Pat Hand Wins Swain Sweepstakes

A week ago today, all Tennessee fans rejoiced at the Vols signing day fortune — as decisions by four Parade All-Americans all fell into the Big Orange column — but not as many recall the first big commitment of the recruiting campaign that helped make that remarkable run possible.

That occurred on Dec. 15, when Huntsville Grissom High School wide receiver Jayson Swain declared for the Vols, giving UT its first top 100 prospect. Swain's commitment culminated a project that was essentially four years in the making, and gave Fulmer and Company the high-caliber of playmaker they longed for and the recruiting boost they so desperately needed.

Most realize that Swain's commitment to Tennessee included a bonus, as he became an active participant in the Vols nationwide hunt for football talent. He was probably the one person most responsible for convincing Russellville, Ala., tackle Aaron Sears to join him at UT and he helped neutralize the negative influence Chris Leak exerted against the Vols.

Yes, the Big Orange Nation owes a debt of gratitude to Swain for going beyond the call of duty in service to the Vols, but his inspirational story may have never been written if not for the vital role played by UT receivers coach Pat Washington in recruiting Swain.

"After my freshman year I went up to camp at Tennessee and I met Coach Washington," Swain recalled during an interview for an in-depth feature in the upcoming Rocky Top News recruiting issue. "He sat down with me and my high school coach and we talked about my future and my chances of playing college football. He worked with receivers and knew what it took to make it. We developed a relationship and it's still strong today."

Swain's relationship with the oft-maligned Washington became critical down the stretch when the stellar 6-2, 205, talent was bombarded by negative recruiting tactics and growing weary of the entire process.

"He handled the pressure pretty well," said Grissom Head Football Coach Ronnie Massey. "In fact, he got tired of it a lot quicker than I thought he would. We tried to tell him what was coming, and to let him know what kind of pressure would be there and what kind of attention he would get and everything. But he wasn't really prepared for getting the calls at 10 o'clock at night from recruiting services and all that kind of stuff."

Swain was accustomed to escaping would-be tacklers and shaking sticky DBs, but he couldn't free himself from relentless phone calls that followed him everywhere he went.

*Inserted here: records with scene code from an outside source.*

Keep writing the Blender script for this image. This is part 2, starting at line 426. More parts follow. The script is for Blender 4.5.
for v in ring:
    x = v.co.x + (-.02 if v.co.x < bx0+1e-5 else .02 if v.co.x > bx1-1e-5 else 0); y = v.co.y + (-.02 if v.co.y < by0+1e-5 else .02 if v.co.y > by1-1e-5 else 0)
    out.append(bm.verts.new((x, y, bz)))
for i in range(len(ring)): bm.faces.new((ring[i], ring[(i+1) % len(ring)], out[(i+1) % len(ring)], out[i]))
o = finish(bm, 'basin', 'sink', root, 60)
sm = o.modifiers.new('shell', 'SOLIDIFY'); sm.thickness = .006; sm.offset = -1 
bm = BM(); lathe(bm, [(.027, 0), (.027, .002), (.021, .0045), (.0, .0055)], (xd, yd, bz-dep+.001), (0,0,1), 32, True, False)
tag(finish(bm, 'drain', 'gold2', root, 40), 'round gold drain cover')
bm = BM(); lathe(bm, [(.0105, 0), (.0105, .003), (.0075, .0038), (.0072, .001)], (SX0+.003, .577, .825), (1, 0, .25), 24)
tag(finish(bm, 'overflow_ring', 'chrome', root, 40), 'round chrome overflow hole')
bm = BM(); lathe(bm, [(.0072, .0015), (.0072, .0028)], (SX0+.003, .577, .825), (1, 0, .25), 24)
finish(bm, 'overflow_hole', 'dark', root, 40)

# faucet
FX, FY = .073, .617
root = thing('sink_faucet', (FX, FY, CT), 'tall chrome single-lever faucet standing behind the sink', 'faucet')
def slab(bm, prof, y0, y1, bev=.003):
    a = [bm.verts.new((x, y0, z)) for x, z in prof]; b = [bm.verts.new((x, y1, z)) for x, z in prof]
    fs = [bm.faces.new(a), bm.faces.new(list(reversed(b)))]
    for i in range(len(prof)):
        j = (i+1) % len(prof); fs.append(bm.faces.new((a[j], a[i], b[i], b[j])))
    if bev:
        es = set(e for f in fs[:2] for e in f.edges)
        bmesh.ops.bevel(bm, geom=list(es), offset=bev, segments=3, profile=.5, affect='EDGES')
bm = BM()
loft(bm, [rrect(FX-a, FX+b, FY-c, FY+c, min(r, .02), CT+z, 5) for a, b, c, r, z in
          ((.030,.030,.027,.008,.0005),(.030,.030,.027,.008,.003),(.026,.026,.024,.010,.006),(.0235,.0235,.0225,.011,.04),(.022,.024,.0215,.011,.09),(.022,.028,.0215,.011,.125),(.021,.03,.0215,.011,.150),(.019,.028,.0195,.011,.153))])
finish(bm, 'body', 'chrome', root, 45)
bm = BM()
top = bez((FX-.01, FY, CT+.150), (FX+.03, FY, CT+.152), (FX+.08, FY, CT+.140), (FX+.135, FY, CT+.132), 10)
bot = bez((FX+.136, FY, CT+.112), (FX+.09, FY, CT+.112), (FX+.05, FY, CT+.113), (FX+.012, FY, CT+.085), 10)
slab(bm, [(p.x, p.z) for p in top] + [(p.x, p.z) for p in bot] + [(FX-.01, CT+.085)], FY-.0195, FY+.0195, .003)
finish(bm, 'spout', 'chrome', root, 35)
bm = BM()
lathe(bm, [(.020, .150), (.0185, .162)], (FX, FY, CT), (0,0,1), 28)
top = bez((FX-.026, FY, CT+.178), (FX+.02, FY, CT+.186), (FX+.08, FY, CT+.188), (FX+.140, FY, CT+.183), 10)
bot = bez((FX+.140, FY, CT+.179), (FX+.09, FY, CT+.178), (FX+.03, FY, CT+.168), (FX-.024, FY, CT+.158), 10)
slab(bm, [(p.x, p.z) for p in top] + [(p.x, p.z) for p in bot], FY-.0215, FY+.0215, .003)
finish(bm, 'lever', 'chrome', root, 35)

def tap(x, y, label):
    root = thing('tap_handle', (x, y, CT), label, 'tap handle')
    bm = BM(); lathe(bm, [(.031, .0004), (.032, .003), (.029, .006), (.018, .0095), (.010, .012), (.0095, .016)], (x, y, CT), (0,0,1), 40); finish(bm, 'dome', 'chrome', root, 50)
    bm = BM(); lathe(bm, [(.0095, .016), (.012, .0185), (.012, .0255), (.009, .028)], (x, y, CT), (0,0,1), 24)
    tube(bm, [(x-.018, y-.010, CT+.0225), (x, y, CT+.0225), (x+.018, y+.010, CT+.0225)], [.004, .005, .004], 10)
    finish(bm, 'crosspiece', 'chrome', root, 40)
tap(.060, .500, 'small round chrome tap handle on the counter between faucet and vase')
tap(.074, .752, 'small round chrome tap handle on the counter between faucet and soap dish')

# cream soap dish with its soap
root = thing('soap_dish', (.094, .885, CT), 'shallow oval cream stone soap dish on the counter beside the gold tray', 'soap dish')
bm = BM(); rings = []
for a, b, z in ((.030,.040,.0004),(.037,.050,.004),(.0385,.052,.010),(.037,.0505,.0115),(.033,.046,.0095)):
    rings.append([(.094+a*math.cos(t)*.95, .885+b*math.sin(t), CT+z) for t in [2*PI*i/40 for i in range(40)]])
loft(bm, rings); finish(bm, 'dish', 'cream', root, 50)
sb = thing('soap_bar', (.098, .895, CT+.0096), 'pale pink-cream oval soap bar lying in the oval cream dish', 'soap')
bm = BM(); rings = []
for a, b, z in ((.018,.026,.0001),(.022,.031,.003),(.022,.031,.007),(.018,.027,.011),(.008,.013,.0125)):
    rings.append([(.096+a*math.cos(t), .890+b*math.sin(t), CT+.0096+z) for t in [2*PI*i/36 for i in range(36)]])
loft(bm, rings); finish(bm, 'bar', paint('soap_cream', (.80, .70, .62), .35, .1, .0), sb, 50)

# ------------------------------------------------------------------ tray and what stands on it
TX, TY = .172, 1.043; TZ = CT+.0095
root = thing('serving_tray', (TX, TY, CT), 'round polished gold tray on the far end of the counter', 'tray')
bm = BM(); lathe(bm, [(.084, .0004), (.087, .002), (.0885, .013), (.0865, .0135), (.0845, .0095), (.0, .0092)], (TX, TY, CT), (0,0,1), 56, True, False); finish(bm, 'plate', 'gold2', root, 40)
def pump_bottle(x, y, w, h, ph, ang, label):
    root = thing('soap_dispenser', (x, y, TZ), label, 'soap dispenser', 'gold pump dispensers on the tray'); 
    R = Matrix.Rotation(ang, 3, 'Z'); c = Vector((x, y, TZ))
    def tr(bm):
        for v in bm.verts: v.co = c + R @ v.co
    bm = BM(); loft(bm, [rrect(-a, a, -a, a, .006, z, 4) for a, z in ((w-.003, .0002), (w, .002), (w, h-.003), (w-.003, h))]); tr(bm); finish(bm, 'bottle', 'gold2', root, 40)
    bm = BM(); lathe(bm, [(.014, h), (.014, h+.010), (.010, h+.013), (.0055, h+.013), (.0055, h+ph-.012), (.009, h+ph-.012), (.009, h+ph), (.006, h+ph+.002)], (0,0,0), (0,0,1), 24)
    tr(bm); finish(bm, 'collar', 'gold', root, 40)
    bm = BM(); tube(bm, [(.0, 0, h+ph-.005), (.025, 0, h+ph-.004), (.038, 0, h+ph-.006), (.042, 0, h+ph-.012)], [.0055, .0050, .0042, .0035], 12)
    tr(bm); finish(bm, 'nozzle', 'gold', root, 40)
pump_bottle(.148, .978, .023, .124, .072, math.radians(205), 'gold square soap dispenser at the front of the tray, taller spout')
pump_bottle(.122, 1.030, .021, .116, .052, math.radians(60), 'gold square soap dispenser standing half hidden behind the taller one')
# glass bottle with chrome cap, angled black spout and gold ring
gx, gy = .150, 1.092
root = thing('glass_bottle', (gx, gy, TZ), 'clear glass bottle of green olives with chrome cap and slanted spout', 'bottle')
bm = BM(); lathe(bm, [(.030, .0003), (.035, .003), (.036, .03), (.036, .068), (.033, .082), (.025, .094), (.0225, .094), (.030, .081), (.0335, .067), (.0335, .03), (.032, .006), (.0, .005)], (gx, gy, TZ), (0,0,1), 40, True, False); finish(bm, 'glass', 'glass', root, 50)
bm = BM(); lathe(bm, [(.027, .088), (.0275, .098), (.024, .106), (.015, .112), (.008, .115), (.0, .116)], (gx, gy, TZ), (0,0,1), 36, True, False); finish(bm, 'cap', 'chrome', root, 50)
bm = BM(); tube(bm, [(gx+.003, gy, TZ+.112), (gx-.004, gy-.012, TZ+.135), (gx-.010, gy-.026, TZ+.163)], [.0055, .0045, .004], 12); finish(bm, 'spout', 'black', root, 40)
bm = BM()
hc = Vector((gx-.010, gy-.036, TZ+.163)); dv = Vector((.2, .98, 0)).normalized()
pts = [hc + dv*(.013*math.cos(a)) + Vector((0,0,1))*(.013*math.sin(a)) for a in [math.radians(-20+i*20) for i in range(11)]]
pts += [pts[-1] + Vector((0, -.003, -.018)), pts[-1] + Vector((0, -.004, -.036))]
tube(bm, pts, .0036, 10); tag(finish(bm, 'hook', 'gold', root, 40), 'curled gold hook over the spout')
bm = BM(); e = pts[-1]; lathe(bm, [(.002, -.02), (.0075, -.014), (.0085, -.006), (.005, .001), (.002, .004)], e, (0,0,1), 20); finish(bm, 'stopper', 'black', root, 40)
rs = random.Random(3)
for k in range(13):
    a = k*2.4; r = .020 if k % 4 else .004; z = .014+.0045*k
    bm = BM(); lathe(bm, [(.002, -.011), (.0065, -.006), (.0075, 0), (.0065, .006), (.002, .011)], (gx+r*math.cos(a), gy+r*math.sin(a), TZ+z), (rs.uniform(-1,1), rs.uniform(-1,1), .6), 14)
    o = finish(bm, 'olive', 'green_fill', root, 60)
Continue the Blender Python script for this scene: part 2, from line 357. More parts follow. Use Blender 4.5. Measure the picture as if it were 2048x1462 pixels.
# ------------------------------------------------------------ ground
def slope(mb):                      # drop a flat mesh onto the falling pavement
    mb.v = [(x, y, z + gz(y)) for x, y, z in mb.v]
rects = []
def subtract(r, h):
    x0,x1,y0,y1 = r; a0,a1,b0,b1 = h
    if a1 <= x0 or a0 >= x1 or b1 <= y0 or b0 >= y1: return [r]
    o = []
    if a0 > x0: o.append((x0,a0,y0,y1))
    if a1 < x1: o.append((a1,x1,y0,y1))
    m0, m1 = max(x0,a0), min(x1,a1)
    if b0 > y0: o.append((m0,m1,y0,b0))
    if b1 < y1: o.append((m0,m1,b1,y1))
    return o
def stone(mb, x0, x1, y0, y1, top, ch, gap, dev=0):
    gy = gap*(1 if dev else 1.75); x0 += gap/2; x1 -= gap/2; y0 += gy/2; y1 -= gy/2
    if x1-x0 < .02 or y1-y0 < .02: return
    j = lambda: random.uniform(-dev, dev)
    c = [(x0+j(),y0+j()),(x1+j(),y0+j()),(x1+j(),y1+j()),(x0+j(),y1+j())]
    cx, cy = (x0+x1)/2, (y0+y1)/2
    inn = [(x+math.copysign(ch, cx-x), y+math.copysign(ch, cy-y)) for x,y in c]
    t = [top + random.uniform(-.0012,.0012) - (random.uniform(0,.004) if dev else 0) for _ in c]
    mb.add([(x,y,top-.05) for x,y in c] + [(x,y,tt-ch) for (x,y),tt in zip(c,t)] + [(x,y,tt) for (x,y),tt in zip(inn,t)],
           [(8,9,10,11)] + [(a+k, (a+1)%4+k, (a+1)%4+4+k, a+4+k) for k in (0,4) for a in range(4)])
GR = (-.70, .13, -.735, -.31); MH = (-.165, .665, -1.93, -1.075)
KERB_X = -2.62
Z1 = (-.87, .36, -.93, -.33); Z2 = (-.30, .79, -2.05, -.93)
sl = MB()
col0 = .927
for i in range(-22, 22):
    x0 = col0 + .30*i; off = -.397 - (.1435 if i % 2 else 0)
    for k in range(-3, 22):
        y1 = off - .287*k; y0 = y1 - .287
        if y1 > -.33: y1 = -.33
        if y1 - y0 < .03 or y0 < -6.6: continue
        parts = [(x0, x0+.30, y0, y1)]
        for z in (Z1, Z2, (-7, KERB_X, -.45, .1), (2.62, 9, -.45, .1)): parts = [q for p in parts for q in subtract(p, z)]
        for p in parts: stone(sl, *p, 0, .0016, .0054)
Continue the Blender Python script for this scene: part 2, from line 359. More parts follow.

"Heck he had a cell phone and they got that number then he got the number changed and they found out," Massey said. "It was kind of like the FBI hunting him down. He got tired of it pretty quickly."

Swain took official visits to Michigan, Tennessee and Georgia and turned down many more. It seems he had become over saturated by a process that some prospects milk for all it's worth.

"I was trying to tell him he had to relax and just go and look," Massey said. "I don't know how you get bored with the rich and famous lifestyle, but that sure wore on him pretty quickly. He said: ‘Coach you know everywhere you go they got the best of everything and I'm just sick of it."

A lot of Vol fans were concerned Swain might be swayed by his final visit to Georgia, but it can now be revealed that he had Tennessee on his mind before he ever arrived in Athens.

"After my home visit with Michigan and after I went up to visit Tennessee I decided I wanted to be a Vol," he said. "I've been pretty comfortable. Sometimes you hear things and you think maybe you should look around, but I was comfortable with my commitment."

Others weren't quite as comfortable with the thought of Swain wearing orange, as the phone calls and unethical tactics continued long after he announced his choice during a press conference at his school.

"A lot of the Florida coaches tried to come in the back door after he committed to Tennessee," said Massey. "They tried about everything, but he never changed his mind."

When all was said and done, the deciding factor in Tennessee's favor, wasn't its state-of-the-art facilities, massive stadium, legendary fan base or superior opportunity for early playing time. Instead, it was the relationships he formed with UT's coaches, particularly Washington.

"I think it was crucial," Massey confirmed. "Hearing some of the stuff he heard about some of the problems that were going on at Tennessee, and a lot of that was manufactured, but the thing that kept him holding on was his relationship with Coach Washington.

"There's absolutely no doubt in my mind about that and, of course, you can't take away from the relationship Coach McCorvey had developed with him, too. The relationship with the coaching staff at Tennessee was the difference. It wasn't the facilities and it wasn't the stadium and it wasn't the tradition or any of that. It was the relationship. He felt that these are the guys I like and I think I can trust. I don't think anybody else could penetrate that part of it."

Not even a school of sneaky Gators, lurking just beneath the surface of a very slimy swamp.